Direction
Reproduce nothing but the lines from the one with "Reconstruct this image" through the one with "from mathutils import Vector, Matrix, noise", exactly and with both ends. Omit pictures.

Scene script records
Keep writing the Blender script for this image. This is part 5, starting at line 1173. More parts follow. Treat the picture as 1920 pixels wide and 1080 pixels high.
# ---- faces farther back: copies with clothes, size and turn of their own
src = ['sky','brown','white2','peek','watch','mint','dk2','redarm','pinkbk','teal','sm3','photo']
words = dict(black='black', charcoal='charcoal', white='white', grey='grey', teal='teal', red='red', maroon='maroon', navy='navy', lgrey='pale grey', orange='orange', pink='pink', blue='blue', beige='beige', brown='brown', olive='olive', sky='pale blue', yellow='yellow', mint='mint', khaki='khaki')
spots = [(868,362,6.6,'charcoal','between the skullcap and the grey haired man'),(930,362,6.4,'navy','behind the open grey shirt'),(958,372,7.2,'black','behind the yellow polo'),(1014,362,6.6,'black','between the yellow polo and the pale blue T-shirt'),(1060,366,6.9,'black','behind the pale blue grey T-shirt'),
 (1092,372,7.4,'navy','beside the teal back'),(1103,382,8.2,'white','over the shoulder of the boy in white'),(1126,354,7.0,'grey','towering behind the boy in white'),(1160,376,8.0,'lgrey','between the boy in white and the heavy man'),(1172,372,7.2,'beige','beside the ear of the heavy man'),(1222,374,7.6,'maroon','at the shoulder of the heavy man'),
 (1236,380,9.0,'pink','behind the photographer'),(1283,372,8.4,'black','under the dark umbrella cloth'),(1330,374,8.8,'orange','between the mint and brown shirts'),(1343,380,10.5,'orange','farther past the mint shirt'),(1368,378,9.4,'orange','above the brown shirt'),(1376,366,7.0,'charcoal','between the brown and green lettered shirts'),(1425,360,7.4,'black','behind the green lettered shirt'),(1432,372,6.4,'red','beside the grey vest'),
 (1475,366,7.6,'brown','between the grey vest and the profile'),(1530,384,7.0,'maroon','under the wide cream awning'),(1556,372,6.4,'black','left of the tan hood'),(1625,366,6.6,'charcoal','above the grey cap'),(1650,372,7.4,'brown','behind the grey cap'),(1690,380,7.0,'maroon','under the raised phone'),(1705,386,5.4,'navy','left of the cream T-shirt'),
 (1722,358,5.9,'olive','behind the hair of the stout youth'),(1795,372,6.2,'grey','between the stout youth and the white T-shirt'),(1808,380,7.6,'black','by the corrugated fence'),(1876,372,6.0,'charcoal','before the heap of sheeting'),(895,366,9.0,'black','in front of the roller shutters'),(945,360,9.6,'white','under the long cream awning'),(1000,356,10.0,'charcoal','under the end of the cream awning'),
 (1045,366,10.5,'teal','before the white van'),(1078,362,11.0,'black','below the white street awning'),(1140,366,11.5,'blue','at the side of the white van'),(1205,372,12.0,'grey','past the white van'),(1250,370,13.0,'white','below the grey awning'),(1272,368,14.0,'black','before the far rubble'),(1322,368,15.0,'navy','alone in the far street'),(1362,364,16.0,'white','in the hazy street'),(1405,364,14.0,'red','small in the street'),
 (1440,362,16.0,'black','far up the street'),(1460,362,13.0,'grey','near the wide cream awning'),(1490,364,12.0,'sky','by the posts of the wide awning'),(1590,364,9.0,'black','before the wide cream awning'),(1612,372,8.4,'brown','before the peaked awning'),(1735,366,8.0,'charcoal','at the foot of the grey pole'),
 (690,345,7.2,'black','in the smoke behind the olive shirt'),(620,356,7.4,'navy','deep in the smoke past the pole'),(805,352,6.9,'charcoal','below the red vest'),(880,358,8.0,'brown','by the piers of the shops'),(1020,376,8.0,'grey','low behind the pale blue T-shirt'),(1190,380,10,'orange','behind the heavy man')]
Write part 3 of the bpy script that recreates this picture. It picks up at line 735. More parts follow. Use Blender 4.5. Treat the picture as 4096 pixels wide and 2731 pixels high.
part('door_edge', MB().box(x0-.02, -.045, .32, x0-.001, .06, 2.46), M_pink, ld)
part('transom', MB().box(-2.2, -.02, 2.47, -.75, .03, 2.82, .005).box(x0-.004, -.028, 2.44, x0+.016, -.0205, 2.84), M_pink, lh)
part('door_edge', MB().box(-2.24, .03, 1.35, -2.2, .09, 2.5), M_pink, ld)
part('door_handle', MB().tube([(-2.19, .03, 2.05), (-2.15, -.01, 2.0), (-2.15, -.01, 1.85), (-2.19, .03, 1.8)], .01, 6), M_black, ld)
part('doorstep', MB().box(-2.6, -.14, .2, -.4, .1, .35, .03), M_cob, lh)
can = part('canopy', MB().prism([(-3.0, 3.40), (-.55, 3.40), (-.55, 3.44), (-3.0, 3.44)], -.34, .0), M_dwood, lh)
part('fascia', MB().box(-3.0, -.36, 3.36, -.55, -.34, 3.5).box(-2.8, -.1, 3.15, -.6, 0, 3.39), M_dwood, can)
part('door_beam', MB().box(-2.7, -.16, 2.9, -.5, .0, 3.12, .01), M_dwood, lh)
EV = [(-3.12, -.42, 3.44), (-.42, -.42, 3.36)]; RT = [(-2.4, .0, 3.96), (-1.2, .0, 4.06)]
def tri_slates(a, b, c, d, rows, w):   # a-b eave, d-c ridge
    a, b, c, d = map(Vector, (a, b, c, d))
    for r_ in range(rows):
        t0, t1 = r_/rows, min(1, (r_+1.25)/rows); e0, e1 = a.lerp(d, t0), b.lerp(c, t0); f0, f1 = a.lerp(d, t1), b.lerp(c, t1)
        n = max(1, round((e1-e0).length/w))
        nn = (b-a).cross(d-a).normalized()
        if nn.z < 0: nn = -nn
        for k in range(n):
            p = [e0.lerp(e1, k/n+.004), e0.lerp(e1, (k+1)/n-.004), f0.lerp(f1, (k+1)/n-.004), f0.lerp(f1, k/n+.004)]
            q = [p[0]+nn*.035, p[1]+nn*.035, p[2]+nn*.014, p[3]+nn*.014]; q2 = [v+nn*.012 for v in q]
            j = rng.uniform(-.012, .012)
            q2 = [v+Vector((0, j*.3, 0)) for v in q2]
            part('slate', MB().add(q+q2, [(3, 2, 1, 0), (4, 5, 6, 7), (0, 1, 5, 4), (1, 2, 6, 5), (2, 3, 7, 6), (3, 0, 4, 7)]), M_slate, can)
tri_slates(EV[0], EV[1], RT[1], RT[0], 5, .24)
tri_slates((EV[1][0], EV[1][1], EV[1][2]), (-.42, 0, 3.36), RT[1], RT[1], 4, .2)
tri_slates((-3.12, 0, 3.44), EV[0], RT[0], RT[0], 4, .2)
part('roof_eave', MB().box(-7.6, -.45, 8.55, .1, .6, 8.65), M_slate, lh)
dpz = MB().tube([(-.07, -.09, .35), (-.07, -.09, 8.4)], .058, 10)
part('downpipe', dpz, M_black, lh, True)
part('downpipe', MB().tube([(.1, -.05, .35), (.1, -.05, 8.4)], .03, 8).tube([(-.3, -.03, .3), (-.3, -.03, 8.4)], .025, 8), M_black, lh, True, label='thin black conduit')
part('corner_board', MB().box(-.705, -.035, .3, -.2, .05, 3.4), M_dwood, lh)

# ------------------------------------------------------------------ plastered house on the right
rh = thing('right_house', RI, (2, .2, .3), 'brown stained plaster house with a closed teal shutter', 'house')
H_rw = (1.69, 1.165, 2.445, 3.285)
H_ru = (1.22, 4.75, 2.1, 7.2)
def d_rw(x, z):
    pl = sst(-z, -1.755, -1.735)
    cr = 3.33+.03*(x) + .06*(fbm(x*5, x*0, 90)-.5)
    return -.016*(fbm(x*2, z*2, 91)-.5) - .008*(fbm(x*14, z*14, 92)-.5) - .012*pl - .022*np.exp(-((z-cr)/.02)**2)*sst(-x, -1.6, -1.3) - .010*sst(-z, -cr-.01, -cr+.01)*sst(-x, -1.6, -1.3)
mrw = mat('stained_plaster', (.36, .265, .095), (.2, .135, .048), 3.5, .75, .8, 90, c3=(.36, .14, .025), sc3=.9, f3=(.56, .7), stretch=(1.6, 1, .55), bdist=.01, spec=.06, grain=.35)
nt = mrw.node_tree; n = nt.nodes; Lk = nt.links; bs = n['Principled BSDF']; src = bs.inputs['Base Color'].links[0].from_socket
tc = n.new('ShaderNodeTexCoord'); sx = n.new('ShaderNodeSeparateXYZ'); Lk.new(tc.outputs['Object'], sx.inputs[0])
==
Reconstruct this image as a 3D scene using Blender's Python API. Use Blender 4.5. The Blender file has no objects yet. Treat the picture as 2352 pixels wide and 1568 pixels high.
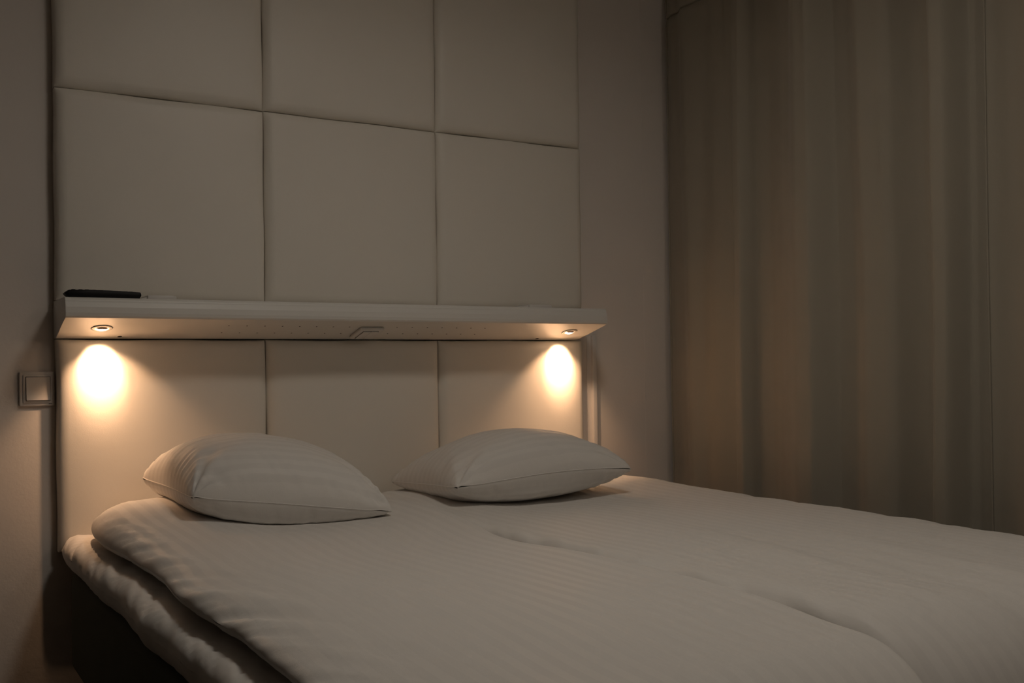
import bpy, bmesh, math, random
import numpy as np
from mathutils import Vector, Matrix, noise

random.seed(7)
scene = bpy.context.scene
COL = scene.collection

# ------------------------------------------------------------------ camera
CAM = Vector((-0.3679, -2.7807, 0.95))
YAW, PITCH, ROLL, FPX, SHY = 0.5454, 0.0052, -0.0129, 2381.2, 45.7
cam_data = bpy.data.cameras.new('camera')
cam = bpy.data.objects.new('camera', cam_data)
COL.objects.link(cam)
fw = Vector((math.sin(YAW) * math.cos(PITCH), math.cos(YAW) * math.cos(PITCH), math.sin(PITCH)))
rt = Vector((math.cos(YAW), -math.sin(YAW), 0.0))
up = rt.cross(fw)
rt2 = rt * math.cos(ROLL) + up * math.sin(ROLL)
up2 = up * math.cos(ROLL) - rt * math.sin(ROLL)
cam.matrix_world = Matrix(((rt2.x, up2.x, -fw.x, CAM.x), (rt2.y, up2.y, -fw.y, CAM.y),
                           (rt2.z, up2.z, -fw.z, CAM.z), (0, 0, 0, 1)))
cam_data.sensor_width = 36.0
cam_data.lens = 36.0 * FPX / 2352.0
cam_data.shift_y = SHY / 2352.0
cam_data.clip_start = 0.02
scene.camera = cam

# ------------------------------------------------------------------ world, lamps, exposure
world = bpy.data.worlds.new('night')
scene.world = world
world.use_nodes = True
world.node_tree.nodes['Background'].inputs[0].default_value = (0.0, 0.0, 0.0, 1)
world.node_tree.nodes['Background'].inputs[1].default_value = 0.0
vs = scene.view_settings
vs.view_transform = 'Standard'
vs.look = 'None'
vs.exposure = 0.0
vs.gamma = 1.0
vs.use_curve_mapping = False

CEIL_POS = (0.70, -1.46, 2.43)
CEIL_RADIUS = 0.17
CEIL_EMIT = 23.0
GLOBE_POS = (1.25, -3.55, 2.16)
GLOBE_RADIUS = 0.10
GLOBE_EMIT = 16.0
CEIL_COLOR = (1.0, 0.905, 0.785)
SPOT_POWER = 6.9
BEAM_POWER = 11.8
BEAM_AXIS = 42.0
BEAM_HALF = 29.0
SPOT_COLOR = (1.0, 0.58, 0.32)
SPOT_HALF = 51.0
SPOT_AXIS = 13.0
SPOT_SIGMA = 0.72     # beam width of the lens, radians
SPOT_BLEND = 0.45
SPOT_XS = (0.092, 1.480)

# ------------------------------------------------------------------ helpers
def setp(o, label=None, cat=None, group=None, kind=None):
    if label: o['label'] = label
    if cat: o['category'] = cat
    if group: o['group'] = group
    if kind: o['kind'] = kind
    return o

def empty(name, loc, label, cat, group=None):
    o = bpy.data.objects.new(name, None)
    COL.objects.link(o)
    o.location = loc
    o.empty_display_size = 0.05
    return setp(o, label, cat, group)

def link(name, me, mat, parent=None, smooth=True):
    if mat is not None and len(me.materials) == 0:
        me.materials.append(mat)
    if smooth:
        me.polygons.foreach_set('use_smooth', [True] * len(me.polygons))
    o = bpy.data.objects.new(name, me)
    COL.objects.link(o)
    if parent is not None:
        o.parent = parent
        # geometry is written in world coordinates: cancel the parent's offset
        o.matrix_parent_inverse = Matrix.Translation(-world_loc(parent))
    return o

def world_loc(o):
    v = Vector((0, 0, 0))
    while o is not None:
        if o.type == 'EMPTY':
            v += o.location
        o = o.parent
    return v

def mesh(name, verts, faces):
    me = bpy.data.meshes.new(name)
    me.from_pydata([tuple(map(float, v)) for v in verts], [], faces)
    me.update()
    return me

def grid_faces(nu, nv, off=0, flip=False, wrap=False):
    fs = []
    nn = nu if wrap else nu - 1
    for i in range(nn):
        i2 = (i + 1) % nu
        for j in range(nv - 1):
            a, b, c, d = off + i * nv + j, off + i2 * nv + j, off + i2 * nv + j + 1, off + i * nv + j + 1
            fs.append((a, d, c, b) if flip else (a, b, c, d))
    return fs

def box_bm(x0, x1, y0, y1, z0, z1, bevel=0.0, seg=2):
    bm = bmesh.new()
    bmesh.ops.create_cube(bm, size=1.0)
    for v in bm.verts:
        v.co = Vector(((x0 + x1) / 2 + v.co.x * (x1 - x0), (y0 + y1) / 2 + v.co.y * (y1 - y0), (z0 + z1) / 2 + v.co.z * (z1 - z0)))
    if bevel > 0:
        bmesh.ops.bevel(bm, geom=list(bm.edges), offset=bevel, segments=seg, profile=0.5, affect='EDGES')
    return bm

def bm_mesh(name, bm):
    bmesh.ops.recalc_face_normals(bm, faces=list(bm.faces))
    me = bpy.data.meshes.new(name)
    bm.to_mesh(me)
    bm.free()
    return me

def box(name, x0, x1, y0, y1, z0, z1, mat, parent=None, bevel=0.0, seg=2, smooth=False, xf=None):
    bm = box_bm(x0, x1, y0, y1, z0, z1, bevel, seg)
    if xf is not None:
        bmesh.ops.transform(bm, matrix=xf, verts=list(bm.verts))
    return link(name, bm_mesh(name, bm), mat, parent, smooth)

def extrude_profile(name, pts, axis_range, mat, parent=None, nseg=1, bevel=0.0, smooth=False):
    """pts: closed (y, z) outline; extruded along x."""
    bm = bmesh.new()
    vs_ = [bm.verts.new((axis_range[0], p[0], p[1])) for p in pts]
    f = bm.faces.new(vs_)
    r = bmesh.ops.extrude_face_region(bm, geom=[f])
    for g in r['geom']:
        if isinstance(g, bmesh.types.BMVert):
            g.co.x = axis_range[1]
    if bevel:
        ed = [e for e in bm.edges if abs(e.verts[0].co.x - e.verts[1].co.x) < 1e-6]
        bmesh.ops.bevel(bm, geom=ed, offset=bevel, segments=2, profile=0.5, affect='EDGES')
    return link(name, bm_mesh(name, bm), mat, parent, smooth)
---
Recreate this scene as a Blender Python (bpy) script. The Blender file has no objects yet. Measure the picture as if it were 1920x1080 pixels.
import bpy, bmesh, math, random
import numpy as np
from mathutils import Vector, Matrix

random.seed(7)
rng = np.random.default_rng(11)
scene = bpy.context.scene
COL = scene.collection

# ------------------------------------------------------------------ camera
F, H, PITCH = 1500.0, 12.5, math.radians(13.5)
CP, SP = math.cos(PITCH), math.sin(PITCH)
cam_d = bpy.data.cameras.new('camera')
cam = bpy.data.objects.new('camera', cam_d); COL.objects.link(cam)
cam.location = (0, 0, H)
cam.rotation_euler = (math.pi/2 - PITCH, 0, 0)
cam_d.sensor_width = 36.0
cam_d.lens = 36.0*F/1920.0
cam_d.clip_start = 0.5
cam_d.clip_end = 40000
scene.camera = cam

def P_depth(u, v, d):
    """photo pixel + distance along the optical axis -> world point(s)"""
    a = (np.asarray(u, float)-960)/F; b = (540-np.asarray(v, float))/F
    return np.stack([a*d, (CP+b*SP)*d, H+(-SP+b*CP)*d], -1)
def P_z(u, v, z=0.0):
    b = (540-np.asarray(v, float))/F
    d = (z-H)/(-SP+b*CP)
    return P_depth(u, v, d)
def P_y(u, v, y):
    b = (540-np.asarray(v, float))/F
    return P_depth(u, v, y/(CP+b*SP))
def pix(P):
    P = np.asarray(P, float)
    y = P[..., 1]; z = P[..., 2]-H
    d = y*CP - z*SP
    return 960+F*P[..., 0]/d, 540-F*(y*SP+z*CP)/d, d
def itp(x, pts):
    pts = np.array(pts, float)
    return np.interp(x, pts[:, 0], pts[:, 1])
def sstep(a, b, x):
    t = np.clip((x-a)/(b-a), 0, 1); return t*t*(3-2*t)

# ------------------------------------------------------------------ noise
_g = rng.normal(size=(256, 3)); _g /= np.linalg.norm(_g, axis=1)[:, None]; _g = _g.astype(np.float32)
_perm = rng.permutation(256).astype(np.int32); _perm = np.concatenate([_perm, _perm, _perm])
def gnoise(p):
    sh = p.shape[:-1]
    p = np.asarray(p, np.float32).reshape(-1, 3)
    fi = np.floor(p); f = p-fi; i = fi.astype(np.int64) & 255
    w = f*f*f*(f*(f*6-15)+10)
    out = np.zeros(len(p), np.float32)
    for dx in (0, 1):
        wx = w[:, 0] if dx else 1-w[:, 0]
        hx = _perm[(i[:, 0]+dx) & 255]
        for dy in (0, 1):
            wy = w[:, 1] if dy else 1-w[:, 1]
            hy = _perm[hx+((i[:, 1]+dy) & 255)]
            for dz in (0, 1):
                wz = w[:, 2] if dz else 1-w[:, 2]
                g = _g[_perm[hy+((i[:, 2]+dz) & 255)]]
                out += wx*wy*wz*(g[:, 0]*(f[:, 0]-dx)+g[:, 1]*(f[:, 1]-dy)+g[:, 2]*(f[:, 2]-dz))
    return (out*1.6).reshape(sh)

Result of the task
Reconstruct this image as a 3D scene using Blender's Python API. Use Blender 4.5. The Blender file has no objects yet. Treat the picture as 2352 pixels wide and 1568 pixels high.
import bpy, bmesh, math, random
import numpy as np
from mathutils import Vector, Matrix, noise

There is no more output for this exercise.